‘Greenwashed out’ consumers demand proof of eco credentials: Euromonitor International

‘Greenwashed out’ consumers demand proof of eco credentials: Euromonitor International

The post ‘Greenwashed out’ consumers demand proof of eco credentials: Euromonitor International appeared first on TD (Travel Daily Media) Brand TD.

Consumers are ‘greenwashed-out’ and forcefully pushing responsibility back on businesses to prove their eco pledges, reveals a Euromonitor expert. Stephen Dutton, Client Insight Research Manager at Euromonitor International, said consumers were in a climate conundrum and do not think they can tackle the climate crisis alone. They have been taking steps to live sustainably but question whether companies and governments are using all possible resources to make a true difference.

“People are greenwashed out. They know their eco-friendly choices help to an extent but real change needs to be a collective effort. Consumers are pushing the responsibility back on businesses and won’t accept empty promises or false narratives.

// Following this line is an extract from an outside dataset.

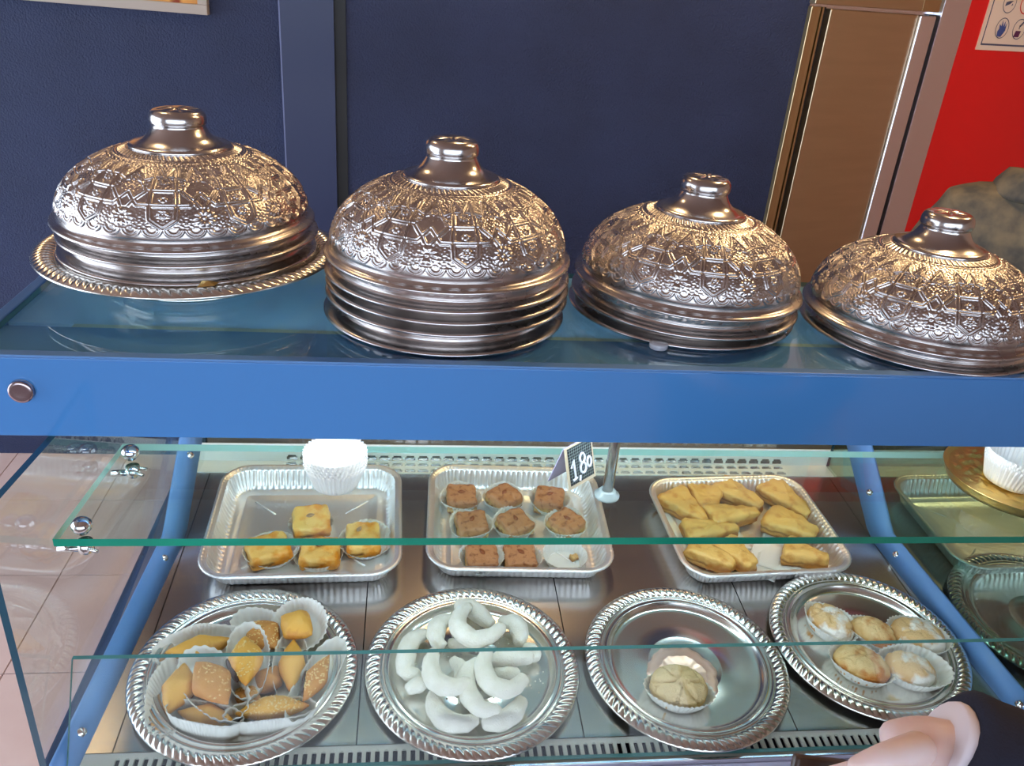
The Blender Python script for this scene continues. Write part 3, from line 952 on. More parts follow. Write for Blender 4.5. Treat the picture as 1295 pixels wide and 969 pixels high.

All organisations must take ownership of their carbon footprint and prove their positive impact.”

Ongoing climate catastrophes are leading to eco exhaustion 

Dutton saidthat over the years consumers had made noticeable strides to protect the planet but climate catastrophes continued apace. Extreme weather events like intense wildfires, severe droughts and devastating floods are wreaking havoc on communities around the world. As temperatures continue to rise, so does consumer scepticism.

“Consumers realise that their individual contributions can only do so much. They are tuning out messages that place the burden on their behaviour. Instead, they want organisations to step up and show proof of their eco pledges.

Environmental concerns remain top of mind. Some 64% of consumers tried to have a positive impact on the environment through everyday actions while 45% felt they were personally contributing to climate change in 2023

“Some will keep making sustainable choices within their means, while others who feel discouraged might not make as much of an effort. Barriers like affordability and distrust are big challenges preventing further action,” added Dutton. 

“The burden is shifting to companies and governments—not only to ramp up efforts but also help consumers clearly see how their decisions directly impact positive change.”

Businesses must be completely transparent and affordability is also a sticking point 

Dutton said it is no secret that corporations have made misleading claims or underdelivered on sustainability initiatives for years. But people with green fatigue can see right through these deceptive antics.

“Emission reduction should be a focus area to cut through the noise. Offsetting isn’t enough but accurately mapping out your carbon footprint is complex. Businesses need to measure direct and indirect emissions, including upstream and downstream value chains. That’s not only challenging to track but also extensively regulated.

“The good news is that investing in long-term energy-efficient measures can be a cost-cutting strategy. Partnering with the right suppliers helps you avoid future penalties, and eco-friendly operations could have an immediate influence on your bottom line.

“Complete transparency is critical. You need to share concrete evidence of responsible business practices and validate progress. At the same time, demonstrate sustainable impact with specifics. If your product is made from recyclable materials, for example, put the amount of waste that was saved in production on the packaging. That way, shoppers immediately know how their purchase decision or behaviour makes a difference.”

Dutton said affordability was another sticking point especially in strained economic conditions. Sustainable items often carry a higher price point. Manufacturers need to democratise these options for shoppers.

Green tactics for companies in 2024
Dutton explained that 45% of professionals said their companies plans to invest in certifications to avoid greenwashing in the next five years.

“Businesses should develop strategic partnerships across their supply chain to reduce the carbon footprint and embrace the circular economy. Be forthright and factual and back-up claims with tangible proof and help your customers understand their impact.

“I would also recommend companies reinvest revenue or re-benchmark profit margins to manufacture products that are both affordable and sustainable.”

Stricter regulation is on the way
Governments are cracking down on corporate greenwashing. South Korea introduced a draft law that would fine companies for falsely advertising environmental impact and the EU issued legislation to prohibit the use of claims like climate-neutral and environmentally friendly without proper accreditation, said Dutton.